-- begin Data shown --

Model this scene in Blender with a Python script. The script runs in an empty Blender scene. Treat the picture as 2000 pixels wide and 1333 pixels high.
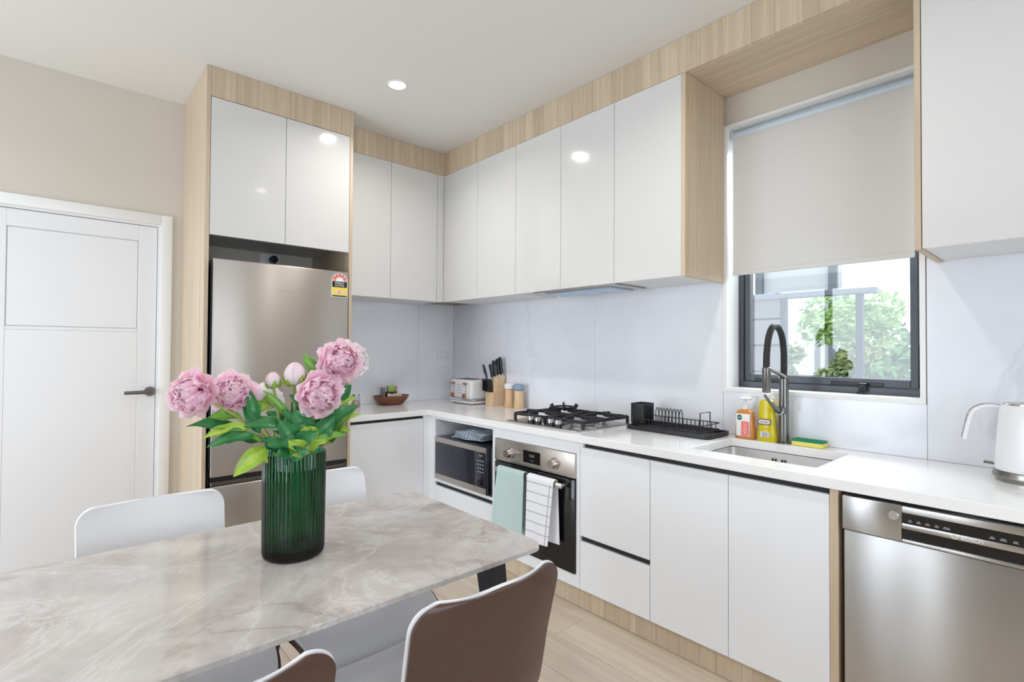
import bpy, bmesh, math, random
from mathutils import Vector, Matrix
random.seed(7)
sc = bpy.context.scene
COL = sc.collection

# ------------------------------------------------------------------ camera
def make_camera():
    C = Vector((3.565, -2.5226, 1.2712))
    yaw, pt, ro = [math.radians(a) for a in (48.2456, .8887, .3386)]
    fw = Vector((-math.sin(yaw)*math.cos(pt), math.cos(yaw)*math.cos(pt), math.sin(pt)))
    rt = Vector((math.cos(yaw), math.sin(yaw), 0)); up = rt.cross(fw)
    r2 = math.cos(ro)*rt + math.sin(ro)*up; u2 = -math.sin(ro)*rt + math.cos(ro)*up
    cd = bpy.data.cameras.new('camera'); cd.sensor_width = 36; cd.lens = 1005.86/2000*36; cd.clip_start = .02; cd.clip_end = 200
    co = bpy.data.objects.new('camera', cd); COL.objects.link(co)
    m = Matrix((r2, u2, -fw)).transposed().to_4x4(); m.translation = C
    co.matrix_world = m; sc.camera = co
make_camera()

# ------------------------------------------------------------------ light, world, exposure
def make_world():
    w = bpy.data.worlds.new('overcast_sky'); sc.world = w; w.use_nodes = True
    b = w.node_tree.nodes['Background']; b.inputs[0].default_value = (.92, .96, 1, 1); b.inputs[1].default_value = 1.9
make_world()
def area(name, loc, rot, sx, sy, power, col):
    l = bpy.data.lights.new(name, 'AREA'); l.shape = 'RECTANGLE'; l.size = sx; l.size_y = sy; l.energy = power; l.color = col
    o = bpy.data.objects.new(name, l); COL.objects.link(o); o.location = loc; o.rotation_euler = rot; return o
R90 = math.pi/2
area('daylight_rear_doors', (1.15, -5.28, 1.15), (R90, 0, 0), 2.2, 2.1, 56, (.74, .86, 1))
area('added_side_daylight', (5.28, -2.6, 1.35), (0, R90, 0), 1.6, 2.4, 30, (.76, .87, 1))  # added fill through an assumed side window, out of view
area('daylight_kitchen_window', (2.745, 1.15, 2.55), (-math.radians(48), 0, 0), 1.4, .9, 60, (.86, .93, 1))
DOWNLIGHT_W = 5.0
vs = sc.view_settings
vs.view_transform = 'Standard'; vs.look = 'None'; vs.gamma = 1; vs.use_curve_mapping = False; vs.exposure = 0.19
sc.cycles.use_denoising = True
sc.cycles.max_bounces = 10; sc.cycles.transparent_max_bounces = 12; sc.cycles.transmission_bounces = 10
sc.cycles.sample_clamp_indirect = 6

# ------------------------------------------------------------------ materials
def srgb(r, g, b):
    f = lambda c: (c/255/12.92 if c/255 <= .04045 else ((c/255+.055)/1.055)**2.4)
    return (f(r), f(g), f(b))
MATS = {}
def mat(name, col, rough=.5, metal=0., **kw):
    if name in MATS: return MATS[name]
    m = bpy.data.materials.new(name); m.use_nodes = True; MATS[name] = m
    p = m.node_tree.nodes['Principled BSDF']
    p.inputs['Base Color'].default_value = (*col, 1); p.inputs['Roughness'].default_value = rough; p.inputs['Metallic'].default_value = metal
    for k, v in kw.items(): p.inputs[k.replace('_', ' ')].default_value = v
    return m
def nodes(m):
    nt = m.node_tree; return nt, nt.nodes, nt.links, nt.nodes['Principled BSDF']
def coord(nt, scale, kind='Object'):
    t = nt.nodes.new('ShaderNodeTexCoord'); mp = nt.nodes.new('ShaderNodeMapping'); mp.inputs['Scale'].default_value = scale
    nt.links.new(t.outputs[kind], mp.inputs[0]); return mp
def ramp(nt, stops):
    r = nt.nodes.new('ShaderNodeValToRGB'); e = r.color_ramp.elements
    e[0].position, e[0].color = stops[0][0], (*stops[0][1], 1); e[1].position, e[1].color = stops[-1][0], (*stops[-1][1], 1)
    for p, c in stops[1:-1]:
        n = e.new(p); n.color = (*c, 1)
    return r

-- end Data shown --

=== What the task requires ===
Write out every line of the preceding listing that contains "scene".

=== Complete output ===
Model this scene in Blender with a Python script. The script runs in an empty Blender scene. Treat the picture as 2000 pixels wide and 1333 pixels high.
sc = bpy.context.scene